"Education is the most powerful weapon you can use to change the world.” - Nelson Mandela.
Today was difficult. I'm a tiny bit stressed out. I received an e-mail today about how much I have to improve my writing skills. I basically didn't get a job that I wanted because I don't know how to write effectively. This stinks because I value communication skills enormously. If this guy doesn't think I can write he should hear me speak to people. I sound even dumber out loud. I decided that it is important to remember that plenty of other qualified applicants were applying and this is an opportunity for growth. Growth. Just yesterday I was saying how much I value these opportunities. It would be awfully hypocritical if I took it back now that I have said opportunity.

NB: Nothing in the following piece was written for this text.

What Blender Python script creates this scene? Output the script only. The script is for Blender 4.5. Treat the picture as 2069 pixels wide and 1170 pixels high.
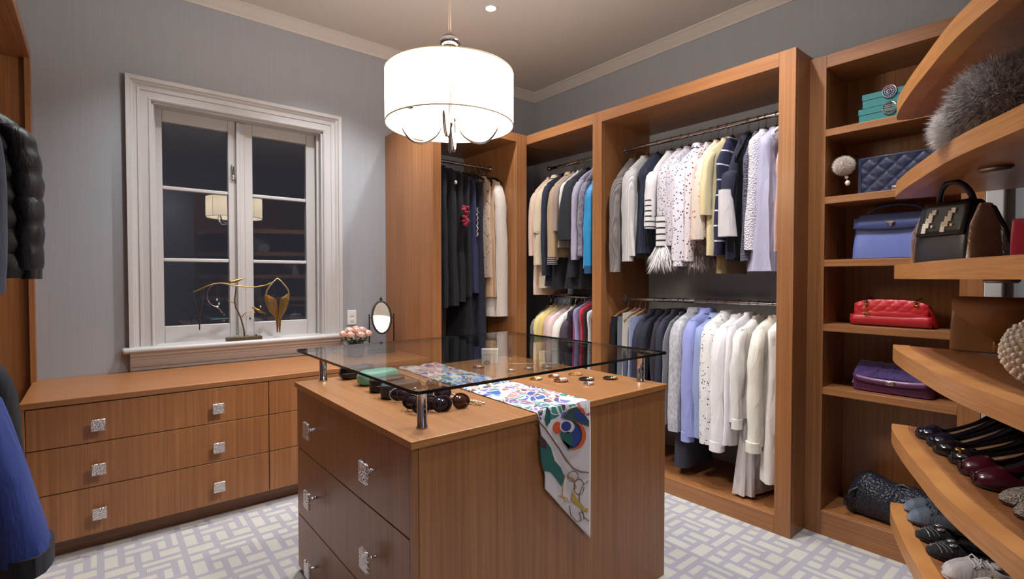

I'm just worried about it because I'm handing in my orientation application pretty soon. I want SOS so badly. I would be awesome at it. Promise. Hear that boss man...I said awesome. I would be great. It's an amazing opportunity to spend the summer here and work on those speaking skills of mine. It would also be a great way to meet awesome new people and have fun with the freshmen. I just want it so bad. Desire is ridiculously powerful.
In regards to the previous NM quote. I still think using education to stop rape in the Congo is a good idea. Today I'm going to use my education to improve these writing skills of mine. Tomorrow I'm going to use my writing skills to change the world.